>>>

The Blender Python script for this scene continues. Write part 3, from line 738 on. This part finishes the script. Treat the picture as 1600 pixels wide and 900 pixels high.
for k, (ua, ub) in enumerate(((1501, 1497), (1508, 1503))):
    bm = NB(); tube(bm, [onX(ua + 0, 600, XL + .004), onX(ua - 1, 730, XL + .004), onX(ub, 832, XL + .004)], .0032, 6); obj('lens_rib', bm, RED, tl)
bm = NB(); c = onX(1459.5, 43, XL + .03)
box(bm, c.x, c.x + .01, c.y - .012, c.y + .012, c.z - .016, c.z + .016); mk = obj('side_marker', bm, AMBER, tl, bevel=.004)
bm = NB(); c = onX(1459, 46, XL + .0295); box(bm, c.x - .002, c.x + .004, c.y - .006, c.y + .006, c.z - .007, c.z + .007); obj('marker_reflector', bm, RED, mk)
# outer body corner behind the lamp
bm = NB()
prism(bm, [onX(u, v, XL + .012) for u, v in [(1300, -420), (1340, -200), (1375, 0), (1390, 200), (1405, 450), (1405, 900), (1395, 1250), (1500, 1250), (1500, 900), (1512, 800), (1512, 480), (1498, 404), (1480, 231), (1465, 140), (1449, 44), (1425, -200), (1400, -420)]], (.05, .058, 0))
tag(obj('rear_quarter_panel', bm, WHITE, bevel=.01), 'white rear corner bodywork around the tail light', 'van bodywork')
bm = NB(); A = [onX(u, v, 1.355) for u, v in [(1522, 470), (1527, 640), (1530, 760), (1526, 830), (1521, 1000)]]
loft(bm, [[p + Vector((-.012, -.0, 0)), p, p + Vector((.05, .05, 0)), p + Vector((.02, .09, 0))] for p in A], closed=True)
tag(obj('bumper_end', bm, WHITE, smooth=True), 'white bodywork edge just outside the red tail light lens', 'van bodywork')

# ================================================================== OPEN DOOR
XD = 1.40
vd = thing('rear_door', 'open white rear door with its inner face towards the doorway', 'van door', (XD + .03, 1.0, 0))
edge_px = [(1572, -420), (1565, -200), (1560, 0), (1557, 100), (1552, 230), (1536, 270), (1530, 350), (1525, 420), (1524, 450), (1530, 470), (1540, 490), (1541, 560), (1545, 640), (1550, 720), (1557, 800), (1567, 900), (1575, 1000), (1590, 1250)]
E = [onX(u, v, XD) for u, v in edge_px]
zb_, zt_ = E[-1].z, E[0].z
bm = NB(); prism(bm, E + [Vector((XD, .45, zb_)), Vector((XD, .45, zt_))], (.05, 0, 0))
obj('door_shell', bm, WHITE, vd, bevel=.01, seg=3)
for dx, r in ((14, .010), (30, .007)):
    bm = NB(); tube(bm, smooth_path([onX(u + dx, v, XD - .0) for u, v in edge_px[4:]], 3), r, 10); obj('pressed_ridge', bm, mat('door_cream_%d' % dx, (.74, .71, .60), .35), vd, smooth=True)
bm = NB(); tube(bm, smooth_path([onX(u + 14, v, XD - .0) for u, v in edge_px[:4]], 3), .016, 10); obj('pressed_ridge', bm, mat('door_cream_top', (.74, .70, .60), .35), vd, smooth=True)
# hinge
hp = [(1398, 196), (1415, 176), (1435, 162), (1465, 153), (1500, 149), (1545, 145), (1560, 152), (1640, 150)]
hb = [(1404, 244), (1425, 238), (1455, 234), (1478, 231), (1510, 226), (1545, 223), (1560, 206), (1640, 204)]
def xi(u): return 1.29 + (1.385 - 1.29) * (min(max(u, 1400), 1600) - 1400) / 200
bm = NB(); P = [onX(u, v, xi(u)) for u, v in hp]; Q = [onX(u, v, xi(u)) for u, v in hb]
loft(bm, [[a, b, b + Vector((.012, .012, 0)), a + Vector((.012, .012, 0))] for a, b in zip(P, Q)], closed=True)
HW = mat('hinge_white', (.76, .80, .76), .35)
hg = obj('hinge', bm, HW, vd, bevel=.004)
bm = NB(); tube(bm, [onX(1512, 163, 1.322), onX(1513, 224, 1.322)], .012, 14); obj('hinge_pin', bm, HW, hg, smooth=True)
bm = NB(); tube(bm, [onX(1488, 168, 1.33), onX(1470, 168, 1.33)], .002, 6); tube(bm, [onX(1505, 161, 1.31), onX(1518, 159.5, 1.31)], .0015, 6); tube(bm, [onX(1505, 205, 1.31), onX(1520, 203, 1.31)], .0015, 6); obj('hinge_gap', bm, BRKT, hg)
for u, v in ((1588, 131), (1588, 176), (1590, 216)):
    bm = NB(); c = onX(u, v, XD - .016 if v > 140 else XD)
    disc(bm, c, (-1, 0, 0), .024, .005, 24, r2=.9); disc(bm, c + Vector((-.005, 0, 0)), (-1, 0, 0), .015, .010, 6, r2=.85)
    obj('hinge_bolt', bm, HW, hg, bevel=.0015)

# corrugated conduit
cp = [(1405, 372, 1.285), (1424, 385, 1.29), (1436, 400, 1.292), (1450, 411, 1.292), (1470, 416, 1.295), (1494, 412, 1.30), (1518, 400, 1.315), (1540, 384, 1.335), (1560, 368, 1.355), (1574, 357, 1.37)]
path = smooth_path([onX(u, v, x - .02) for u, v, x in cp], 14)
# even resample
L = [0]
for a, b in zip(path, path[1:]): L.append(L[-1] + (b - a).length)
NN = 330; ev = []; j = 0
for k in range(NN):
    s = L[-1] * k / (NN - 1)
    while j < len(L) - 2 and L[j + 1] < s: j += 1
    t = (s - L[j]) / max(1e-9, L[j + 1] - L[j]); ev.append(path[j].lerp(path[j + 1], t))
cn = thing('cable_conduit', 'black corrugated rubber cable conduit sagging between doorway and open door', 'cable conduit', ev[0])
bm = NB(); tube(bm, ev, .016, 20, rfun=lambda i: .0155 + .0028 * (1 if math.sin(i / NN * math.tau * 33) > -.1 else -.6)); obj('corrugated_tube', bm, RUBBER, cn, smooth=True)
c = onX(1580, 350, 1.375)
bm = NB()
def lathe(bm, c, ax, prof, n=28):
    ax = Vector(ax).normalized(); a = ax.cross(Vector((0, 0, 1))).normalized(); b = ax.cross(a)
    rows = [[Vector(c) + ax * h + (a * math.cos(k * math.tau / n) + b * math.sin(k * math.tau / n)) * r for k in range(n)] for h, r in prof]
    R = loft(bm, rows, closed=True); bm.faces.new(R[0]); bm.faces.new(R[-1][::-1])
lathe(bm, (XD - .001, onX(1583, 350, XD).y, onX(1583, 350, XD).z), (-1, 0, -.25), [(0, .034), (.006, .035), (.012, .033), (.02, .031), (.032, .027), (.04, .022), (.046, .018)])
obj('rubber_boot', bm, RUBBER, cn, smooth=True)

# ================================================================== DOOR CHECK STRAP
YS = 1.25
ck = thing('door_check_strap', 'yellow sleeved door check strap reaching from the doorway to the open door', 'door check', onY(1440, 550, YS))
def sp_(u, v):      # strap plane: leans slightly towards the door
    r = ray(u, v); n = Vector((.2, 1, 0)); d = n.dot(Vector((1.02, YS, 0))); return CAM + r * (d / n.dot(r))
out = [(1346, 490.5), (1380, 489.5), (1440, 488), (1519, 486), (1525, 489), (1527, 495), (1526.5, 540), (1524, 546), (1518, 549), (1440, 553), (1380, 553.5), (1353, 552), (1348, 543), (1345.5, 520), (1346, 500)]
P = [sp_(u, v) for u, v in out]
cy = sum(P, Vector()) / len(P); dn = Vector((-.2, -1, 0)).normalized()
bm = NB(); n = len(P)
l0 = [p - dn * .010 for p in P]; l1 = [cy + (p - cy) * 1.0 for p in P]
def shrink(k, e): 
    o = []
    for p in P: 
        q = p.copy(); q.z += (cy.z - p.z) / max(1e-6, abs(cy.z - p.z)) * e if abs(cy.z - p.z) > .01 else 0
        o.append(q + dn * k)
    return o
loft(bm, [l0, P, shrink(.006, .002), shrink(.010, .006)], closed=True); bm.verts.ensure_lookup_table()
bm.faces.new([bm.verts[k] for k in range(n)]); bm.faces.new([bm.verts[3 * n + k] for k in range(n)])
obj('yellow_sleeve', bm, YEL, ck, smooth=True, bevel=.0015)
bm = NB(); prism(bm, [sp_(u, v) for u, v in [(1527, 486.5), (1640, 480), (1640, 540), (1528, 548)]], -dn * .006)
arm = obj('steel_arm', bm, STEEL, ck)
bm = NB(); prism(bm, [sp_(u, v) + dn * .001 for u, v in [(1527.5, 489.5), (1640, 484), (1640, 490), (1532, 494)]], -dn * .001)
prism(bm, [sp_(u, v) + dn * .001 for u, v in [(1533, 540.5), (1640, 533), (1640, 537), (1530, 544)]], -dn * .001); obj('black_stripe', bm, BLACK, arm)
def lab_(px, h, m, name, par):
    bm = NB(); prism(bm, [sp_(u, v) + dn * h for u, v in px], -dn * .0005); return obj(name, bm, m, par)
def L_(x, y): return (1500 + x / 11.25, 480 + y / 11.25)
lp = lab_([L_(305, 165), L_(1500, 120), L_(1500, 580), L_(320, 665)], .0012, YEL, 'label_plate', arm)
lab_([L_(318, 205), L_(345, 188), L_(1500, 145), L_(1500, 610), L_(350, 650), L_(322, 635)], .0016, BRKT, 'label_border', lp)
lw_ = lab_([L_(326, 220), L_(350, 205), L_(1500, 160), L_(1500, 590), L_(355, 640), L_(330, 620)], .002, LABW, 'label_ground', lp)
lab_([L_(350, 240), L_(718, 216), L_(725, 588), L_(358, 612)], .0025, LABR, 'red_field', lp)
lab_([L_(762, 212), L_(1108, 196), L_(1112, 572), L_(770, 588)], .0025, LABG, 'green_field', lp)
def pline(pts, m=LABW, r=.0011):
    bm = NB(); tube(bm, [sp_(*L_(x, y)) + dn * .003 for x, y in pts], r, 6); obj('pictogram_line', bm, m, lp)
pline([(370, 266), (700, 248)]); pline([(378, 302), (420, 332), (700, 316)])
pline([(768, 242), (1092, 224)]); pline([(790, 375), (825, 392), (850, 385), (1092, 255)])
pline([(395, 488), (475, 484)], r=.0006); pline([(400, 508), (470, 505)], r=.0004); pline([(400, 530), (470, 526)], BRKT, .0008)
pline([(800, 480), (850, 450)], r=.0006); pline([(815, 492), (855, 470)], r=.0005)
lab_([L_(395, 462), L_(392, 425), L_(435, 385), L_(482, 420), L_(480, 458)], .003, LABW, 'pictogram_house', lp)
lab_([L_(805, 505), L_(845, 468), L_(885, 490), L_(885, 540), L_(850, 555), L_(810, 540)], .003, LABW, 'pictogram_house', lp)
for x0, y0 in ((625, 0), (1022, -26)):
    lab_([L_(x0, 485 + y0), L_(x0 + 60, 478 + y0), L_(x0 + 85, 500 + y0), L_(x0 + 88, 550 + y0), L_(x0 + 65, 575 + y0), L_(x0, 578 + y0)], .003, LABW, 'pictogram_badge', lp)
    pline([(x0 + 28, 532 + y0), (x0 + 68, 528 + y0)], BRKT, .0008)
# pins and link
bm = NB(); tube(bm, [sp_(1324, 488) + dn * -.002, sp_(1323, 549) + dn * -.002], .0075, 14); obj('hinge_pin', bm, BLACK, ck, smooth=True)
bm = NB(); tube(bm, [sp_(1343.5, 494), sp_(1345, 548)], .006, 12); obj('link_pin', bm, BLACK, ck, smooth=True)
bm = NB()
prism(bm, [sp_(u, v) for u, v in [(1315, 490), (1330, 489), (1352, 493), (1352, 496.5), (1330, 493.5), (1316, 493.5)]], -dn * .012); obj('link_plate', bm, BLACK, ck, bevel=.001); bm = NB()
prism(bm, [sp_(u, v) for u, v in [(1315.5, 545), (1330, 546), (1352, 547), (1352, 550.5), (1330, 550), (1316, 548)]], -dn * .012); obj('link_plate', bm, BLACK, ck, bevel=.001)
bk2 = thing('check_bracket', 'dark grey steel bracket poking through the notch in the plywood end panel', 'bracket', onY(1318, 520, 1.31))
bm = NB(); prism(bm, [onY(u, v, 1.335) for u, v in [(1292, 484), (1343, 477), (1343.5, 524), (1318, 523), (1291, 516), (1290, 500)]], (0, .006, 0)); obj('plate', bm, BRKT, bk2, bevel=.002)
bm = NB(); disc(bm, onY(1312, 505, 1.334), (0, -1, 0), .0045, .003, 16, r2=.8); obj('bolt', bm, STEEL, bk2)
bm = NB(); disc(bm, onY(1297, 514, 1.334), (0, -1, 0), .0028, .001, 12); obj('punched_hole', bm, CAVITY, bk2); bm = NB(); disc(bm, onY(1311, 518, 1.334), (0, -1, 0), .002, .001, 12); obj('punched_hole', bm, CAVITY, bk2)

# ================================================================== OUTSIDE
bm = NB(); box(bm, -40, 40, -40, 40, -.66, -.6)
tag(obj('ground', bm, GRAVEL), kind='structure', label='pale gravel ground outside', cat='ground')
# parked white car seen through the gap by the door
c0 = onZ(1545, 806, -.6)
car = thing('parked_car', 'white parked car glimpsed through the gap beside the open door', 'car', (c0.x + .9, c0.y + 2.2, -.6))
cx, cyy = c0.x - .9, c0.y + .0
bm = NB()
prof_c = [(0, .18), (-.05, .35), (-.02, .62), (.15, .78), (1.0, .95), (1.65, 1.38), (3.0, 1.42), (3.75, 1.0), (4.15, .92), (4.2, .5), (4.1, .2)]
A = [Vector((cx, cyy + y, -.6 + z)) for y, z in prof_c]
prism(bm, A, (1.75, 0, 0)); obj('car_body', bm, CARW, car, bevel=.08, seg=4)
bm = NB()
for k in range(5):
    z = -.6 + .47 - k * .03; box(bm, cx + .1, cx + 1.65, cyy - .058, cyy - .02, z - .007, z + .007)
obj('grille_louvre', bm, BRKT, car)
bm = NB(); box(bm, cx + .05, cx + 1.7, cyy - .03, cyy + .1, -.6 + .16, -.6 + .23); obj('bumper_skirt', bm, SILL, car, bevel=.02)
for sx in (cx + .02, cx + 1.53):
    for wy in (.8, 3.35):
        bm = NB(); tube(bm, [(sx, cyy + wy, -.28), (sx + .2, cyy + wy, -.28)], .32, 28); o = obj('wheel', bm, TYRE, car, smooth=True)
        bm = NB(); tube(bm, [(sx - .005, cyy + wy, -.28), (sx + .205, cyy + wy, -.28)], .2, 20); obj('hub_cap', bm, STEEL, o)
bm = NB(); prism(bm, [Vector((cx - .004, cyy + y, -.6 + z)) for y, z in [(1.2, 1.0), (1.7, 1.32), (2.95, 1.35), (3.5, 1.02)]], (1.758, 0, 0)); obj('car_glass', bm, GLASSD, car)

<<<

_What the task requires_
Reproduce verbatim only this range: the first line of the material through the line that contains "tag(obj('bumper_end', bm, WHITE, smooth=True), 'white", inclusive.

_Reply_
The Blender Python script for this scene continues. Write part 3, from line 738 on. This part finishes the script. Treat the picture as 1600 pixels wide and 900 pixels high.
for k, (ua, ub) in enumerate(((1501, 1497), (1508, 1503))):
    bm = NB(); tube(bm, [onX(ua + 0, 600, XL + .004), onX(ua - 1, 730, XL + .004), onX(ub, 832, XL + .004)], .0032, 6); obj('lens_rib', bm, RED, tl)
bm = NB(); c = onX(1459.5, 43, XL + .03)
box(bm, c.x, c.x + .01, c.y - .012, c.y + .012, c.z - .016, c.z + .016); mk = obj('side_marker', bm, AMBER, tl, bevel=.004)
bm = NB(); c = onX(1459, 46, XL + .0295); box(bm, c.x - .002, c.x + .004, c.y - .006, c.y + .006, c.z - .007, c.z + .007); obj('marker_reflector', bm, RED, mk)
# outer body corner behind the lamp
bm = NB()
prism(bm, [onX(u, v, XL + .012) for u, v in [(1300, -420), (1340, -200), (1375, 0), (1390, 200), (1405, 450), (1405, 900), (1395, 1250), (1500, 1250), (1500, 900), (1512, 800), (1512, 480), (1498, 404), (1480, 231), (1465, 140), (1449, 44), (1425, -200), (1400, -420)]], (.05, .058, 0))
tag(obj('rear_quarter_panel', bm, WHITE, bevel=.01), 'white rear corner bodywork around the tail light', 'van bodywork')
bm = NB(); A = [onX(u, v, 1.355) for u, v in [(1522, 470), (1527, 640), (1530, 760), (1526, 830), (1521, 1000)]]
loft(bm, [[p + Vector((-.012, -.0, 0)), p, p + Vector((.05, .05, 0)), p + Vector((.02, .09, 0))] for p in A], closed=True)
tag(obj('bumper_end', bm, WHITE, smooth=True), 'white bodywork edge just outside the red tail light lens', 'van bodywork')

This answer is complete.